** BEGIN Source material **
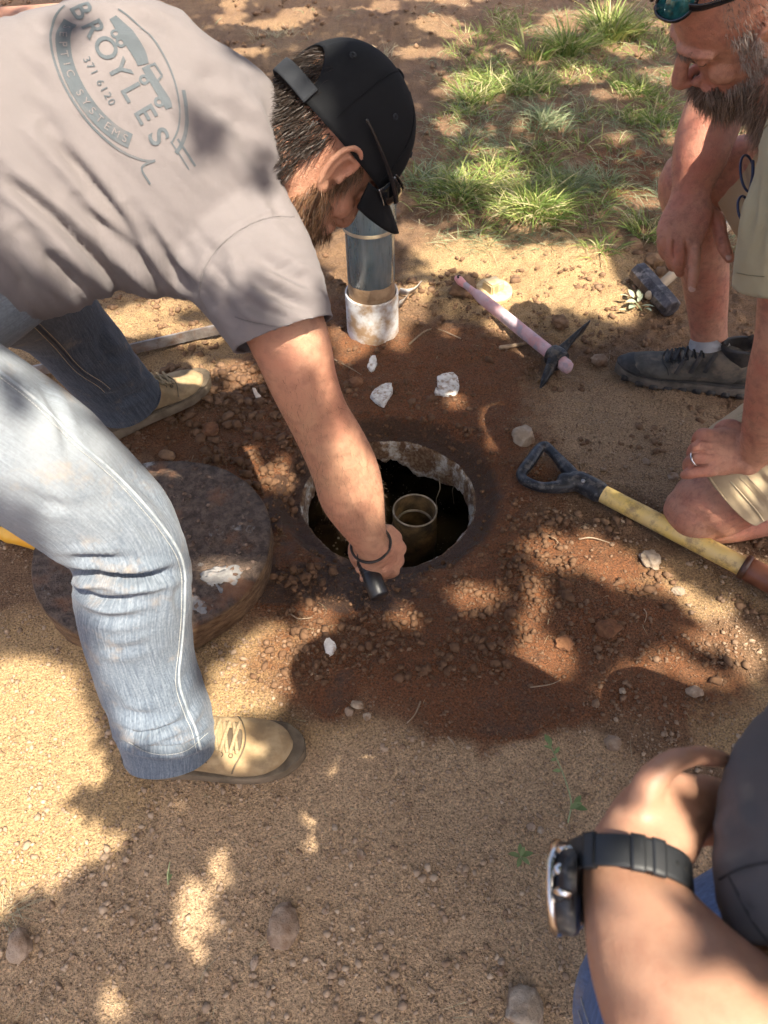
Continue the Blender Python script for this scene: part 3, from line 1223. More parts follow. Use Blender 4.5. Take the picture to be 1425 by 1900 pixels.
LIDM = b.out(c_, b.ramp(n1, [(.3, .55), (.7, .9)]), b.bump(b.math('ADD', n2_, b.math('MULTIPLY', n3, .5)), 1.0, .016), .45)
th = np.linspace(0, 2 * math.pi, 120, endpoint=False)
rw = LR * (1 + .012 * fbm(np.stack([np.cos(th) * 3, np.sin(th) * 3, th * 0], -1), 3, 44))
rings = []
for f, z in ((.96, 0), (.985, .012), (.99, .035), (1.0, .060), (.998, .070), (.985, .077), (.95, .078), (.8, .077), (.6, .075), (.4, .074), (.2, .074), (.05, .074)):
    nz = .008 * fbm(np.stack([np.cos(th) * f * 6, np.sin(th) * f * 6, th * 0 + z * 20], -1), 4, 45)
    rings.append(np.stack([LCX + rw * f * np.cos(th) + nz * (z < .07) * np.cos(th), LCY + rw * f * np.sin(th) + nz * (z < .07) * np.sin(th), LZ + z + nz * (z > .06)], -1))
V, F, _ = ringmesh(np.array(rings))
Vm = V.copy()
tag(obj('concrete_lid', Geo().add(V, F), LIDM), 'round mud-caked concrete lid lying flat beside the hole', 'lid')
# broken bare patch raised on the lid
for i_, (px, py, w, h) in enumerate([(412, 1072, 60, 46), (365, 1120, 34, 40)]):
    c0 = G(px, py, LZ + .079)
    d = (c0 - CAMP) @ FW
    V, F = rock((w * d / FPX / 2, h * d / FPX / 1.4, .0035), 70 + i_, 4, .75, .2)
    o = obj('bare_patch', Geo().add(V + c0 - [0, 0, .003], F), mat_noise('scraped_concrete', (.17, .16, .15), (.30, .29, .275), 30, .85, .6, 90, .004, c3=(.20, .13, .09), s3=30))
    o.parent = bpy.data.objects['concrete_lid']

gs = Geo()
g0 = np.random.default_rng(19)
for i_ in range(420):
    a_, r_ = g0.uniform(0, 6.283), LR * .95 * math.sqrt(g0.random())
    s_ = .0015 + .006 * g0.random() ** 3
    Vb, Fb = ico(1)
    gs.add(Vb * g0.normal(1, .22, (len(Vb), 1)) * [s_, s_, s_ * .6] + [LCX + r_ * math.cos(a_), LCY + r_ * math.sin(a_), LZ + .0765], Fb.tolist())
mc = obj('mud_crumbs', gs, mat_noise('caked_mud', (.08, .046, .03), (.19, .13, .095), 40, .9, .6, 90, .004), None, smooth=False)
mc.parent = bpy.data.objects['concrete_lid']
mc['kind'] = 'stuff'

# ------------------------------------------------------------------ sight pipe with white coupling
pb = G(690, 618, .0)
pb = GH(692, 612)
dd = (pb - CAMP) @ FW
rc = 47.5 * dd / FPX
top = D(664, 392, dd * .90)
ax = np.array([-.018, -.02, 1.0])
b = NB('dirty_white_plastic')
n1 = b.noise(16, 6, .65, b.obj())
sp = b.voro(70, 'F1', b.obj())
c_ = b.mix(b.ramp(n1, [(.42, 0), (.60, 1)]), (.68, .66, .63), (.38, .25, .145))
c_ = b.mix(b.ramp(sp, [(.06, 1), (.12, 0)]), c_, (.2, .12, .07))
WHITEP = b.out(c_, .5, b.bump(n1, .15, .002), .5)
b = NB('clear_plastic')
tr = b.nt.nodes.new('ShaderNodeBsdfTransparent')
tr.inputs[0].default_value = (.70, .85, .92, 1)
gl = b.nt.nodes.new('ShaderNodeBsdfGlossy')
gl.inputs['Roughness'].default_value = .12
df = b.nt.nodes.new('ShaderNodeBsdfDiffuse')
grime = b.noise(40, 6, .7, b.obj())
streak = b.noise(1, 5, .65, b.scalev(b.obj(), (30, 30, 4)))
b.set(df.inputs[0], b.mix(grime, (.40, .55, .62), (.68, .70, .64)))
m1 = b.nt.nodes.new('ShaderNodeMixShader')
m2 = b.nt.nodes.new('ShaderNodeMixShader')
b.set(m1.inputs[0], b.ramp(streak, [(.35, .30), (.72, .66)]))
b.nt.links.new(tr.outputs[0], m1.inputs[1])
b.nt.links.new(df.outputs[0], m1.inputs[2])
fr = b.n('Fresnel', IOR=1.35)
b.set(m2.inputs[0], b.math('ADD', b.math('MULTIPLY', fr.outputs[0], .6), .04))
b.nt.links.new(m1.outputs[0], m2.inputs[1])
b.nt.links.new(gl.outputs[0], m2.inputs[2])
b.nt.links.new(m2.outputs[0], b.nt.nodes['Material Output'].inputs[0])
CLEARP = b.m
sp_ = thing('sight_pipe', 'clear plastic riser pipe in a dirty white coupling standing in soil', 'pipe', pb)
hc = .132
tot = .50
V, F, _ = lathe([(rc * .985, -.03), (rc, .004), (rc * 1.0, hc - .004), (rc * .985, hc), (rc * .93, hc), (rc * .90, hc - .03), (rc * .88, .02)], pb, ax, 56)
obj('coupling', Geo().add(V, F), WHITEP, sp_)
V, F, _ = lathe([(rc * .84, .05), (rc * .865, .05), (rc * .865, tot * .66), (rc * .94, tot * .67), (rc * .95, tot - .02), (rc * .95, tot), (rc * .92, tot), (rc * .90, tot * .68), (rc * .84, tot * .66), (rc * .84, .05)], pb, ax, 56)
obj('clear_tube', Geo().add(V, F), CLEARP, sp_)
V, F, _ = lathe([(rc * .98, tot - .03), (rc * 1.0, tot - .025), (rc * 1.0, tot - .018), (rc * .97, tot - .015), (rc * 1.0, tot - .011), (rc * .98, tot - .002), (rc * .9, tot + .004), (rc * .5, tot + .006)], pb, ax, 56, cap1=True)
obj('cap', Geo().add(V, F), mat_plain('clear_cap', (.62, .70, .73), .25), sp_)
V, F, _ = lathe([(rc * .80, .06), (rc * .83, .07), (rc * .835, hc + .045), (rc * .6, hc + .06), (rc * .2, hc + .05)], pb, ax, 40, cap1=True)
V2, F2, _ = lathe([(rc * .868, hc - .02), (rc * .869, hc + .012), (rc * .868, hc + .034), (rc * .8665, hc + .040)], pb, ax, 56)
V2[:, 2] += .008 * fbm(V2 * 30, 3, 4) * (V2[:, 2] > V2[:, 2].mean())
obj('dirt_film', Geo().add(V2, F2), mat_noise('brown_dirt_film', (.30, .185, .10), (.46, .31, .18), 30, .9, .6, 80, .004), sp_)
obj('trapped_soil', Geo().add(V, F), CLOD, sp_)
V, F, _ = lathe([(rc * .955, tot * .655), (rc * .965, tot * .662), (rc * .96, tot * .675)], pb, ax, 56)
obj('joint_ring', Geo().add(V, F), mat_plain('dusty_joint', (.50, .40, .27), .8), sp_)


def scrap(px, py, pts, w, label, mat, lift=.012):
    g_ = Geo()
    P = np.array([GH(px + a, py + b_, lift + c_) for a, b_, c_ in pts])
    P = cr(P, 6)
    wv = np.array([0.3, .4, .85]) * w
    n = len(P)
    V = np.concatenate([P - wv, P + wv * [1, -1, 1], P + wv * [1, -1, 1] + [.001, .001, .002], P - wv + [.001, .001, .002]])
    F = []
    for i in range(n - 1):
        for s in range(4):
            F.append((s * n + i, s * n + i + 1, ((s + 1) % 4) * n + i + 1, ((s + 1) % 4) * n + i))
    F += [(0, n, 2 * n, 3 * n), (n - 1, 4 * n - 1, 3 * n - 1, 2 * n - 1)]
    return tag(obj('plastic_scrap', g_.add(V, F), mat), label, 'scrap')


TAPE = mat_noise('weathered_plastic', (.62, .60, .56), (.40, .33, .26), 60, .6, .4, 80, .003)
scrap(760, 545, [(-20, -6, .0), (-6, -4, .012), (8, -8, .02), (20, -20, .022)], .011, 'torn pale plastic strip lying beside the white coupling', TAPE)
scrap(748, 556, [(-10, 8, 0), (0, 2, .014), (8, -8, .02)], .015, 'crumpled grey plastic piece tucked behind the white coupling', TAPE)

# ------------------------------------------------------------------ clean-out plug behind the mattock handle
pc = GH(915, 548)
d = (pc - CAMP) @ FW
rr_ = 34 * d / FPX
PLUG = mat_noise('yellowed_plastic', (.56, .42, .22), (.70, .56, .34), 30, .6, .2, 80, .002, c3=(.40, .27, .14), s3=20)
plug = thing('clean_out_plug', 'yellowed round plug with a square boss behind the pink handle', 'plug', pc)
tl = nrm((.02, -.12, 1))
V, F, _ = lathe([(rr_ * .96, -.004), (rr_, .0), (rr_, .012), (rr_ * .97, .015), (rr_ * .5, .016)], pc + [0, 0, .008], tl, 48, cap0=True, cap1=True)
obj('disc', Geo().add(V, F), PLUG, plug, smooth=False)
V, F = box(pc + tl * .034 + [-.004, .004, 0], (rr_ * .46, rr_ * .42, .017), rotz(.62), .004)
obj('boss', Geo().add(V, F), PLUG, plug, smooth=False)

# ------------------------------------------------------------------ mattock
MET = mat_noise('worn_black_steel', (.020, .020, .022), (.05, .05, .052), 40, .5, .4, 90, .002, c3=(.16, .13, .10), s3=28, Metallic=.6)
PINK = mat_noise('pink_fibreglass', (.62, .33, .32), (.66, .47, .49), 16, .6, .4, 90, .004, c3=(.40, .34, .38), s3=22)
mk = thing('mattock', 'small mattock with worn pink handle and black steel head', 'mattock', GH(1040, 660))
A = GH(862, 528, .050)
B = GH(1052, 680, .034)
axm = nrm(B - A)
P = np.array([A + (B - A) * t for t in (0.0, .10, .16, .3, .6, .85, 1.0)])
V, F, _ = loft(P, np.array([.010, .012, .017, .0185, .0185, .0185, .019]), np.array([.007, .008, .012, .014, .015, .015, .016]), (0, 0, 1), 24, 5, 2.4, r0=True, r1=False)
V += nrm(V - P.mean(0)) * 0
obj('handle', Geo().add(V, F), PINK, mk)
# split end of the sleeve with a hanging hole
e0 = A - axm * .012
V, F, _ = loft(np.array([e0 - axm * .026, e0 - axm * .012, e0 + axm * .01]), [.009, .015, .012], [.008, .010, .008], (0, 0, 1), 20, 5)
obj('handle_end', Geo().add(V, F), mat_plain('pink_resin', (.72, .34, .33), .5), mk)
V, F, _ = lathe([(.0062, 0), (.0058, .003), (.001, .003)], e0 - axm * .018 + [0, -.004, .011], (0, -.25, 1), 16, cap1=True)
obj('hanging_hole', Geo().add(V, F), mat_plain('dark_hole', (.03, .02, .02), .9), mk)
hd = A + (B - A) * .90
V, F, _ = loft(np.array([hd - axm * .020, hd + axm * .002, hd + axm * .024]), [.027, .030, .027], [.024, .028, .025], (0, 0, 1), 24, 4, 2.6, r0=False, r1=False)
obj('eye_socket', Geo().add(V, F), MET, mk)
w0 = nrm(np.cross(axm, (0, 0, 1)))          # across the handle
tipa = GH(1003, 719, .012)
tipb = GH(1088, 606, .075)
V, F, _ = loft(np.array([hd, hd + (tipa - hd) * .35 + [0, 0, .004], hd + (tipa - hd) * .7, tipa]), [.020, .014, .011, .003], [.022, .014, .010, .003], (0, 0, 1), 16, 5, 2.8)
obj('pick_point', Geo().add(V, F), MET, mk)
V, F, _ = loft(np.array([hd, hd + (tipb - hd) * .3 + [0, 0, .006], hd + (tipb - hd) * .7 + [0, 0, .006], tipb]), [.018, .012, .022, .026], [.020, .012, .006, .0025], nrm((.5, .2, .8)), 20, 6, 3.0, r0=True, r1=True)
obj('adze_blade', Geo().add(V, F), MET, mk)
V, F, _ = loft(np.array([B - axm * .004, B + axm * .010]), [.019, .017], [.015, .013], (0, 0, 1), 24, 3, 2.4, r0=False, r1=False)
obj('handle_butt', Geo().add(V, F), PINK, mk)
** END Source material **
Exercise objective: Would you reproduce the lines above, from the very first through the line containing "o.parent = bpy.data.objects['concrete_lid']", exactly and without the pictures?

Task response:
Continue the Blender Python script for this scene: part 3, from line 1223. More parts follow. Use Blender 4.5. Take the picture to be 1425 by 1900 pixels.
LIDM = b.out(c_, b.ramp(n1, [(.3, .55), (.7, .9)]), b.bump(b.math('ADD', n2_, b.math('MULTIPLY', n3, .5)), 1.0, .016), .45)
th = np.linspace(0, 2 * math.pi, 120, endpoint=False)
rw = LR * (1 + .012 * fbm(np.stack([np.cos(th) * 3, np.sin(th) * 3, th * 0], -1), 3, 44))
rings = []
for f, z in ((.96, 0), (.985, .012), (.99, .035), (1.0, .060), (.998, .070), (.985, .077), (.95, .078), (.8, .077), (.6, .075), (.4, .074), (.2, .074), (.05, .074)):
    nz = .008 * fbm(np.stack([np.cos(th) * f * 6, np.sin(th) * f * 6, th * 0 + z * 20], -1), 4, 45)
    rings.append(np.stack([LCX + rw * f * np.cos(th) + nz * (z < .07) * np.cos(th), LCY + rw * f * np.sin(th) + nz * (z < .07) * np.sin(th), LZ + z + nz * (z > .06)], -1))
V, F, _ = ringmesh(np.array(rings))
Vm = V.copy()
tag(obj('concrete_lid', Geo().add(V, F), LIDM), 'round mud-caked concrete lid lying flat beside the hole', 'lid')
# broken bare patch raised on the lid
for i_, (px, py, w, h) in enumerate([(412, 1072, 60, 46), (365, 1120, 34, 40)]):
    c0 = G(px, py, LZ + .079)
    d = (c0 - CAMP) @ FW
    V, F = rock((w * d / FPX / 2, h * d / FPX / 1.4, .0035), 70 + i_, 4, .75, .2)
    o = obj('bare_patch', Geo().add(V + c0 - [0, 0, .003], F), mat_noise('scraped_concrete', (.17, .16, .15), (.30, .29, .275), 30, .85, .6, 90, .004, c3=(.20, .13, .09), s3=30))
    o.parent = bpy.data.objects['concrete_lid']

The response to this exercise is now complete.